I couldn’t help but notice the difference in coverage of a winless basketball team compared to one in Wrenshall, Minn., years ago. The girls of Wrenshall were late-night jokes. The story of the boys of McKay High School in Oregon, appropriately, was properly depicted in a nice story this week on Oregon Live.
The Oregon kids lost 61-to-13 the other night. They’re winless on the season. Seventeen games. Seventeen losses.
Their eighth-year coach is frustrated, but he snapped this video on the way home of his kids, the junior varsity, and the girl’s team.
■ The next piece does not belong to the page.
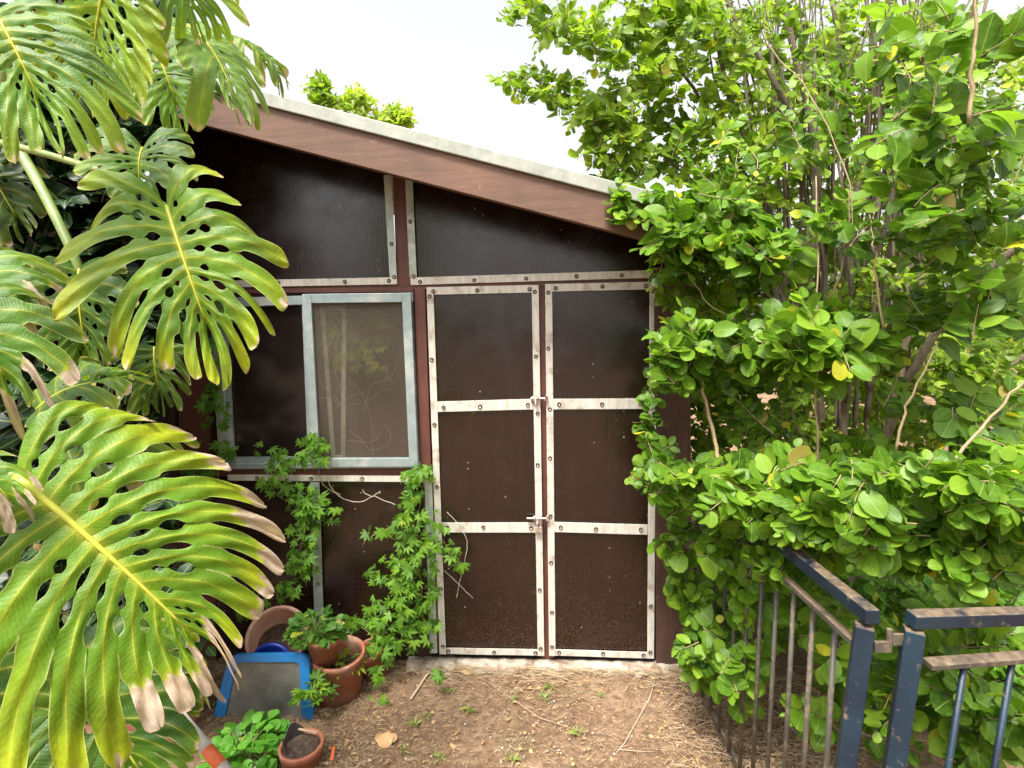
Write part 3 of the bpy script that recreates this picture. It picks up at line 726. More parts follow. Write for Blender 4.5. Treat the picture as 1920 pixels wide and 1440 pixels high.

We got blown out in Bend last night. It was ugly and we are 0-17. However, on the ride home I got to listen to the best rendition of “Country Road” I’ve ever heard from 2 kids eating masub and strumming a ukulele. I love McKay because of moments and kids like this. pic.twitter.com/WeL7Ank7l8
— McKay Basketball (@mckaybasketball) February 1, 2019
“I really needed that,” Sanderson tells columnist John Canzano. “The kids have a way of lifting me up.”
Just a team, on a bus, understanding that life can be gnarled and knotted. Adversity will hit. Things will go sideways. In the end, high school sports is a wonderful and safe place for a young person to fail, isn’t it?
I was particularly moved by Allise’s effort to get the rest of his teammates involved. He urged them to join in. He even called upon the coach to sing. And in that moment what you had wasn’t a failed bunch of splintered players, but a galvanized bunch.
That kind of soaring spirit has become lost in amateur athletics. Well-meaning parents too often strive to fix their children’s problems. Kids are transferring from schools, chasing success, as if they were NBA players. And in that, I wonder if we all understand that the vast majority of high school athletes won’t even play for a college.
Your kid will work for a bad boss someday. They’ll have a trying co-worker. Maybe they’ll even find themselves in a failed relationship or pioneering a losing business proposition. What our society has left them with is an impaired ability to cope.
Not at McKay and not at Wrenshall back in the day. Some kids learn important lessons by what others consider failure. You show up, you work hard. Sometimes it doesn’t work out, so you keep working on it because someday it might.
By the way, the kids of Wrenshall (different kids, same spirit) are still plugging away. The team, the official high school girls basketball team of NewsCut, are 5-and-20 on the year and 1-and-6 in conference play, and they had a 78-to-4 loss to Cromwell and a 64-to-45 win over Kelley.
Someone should go do a story about them.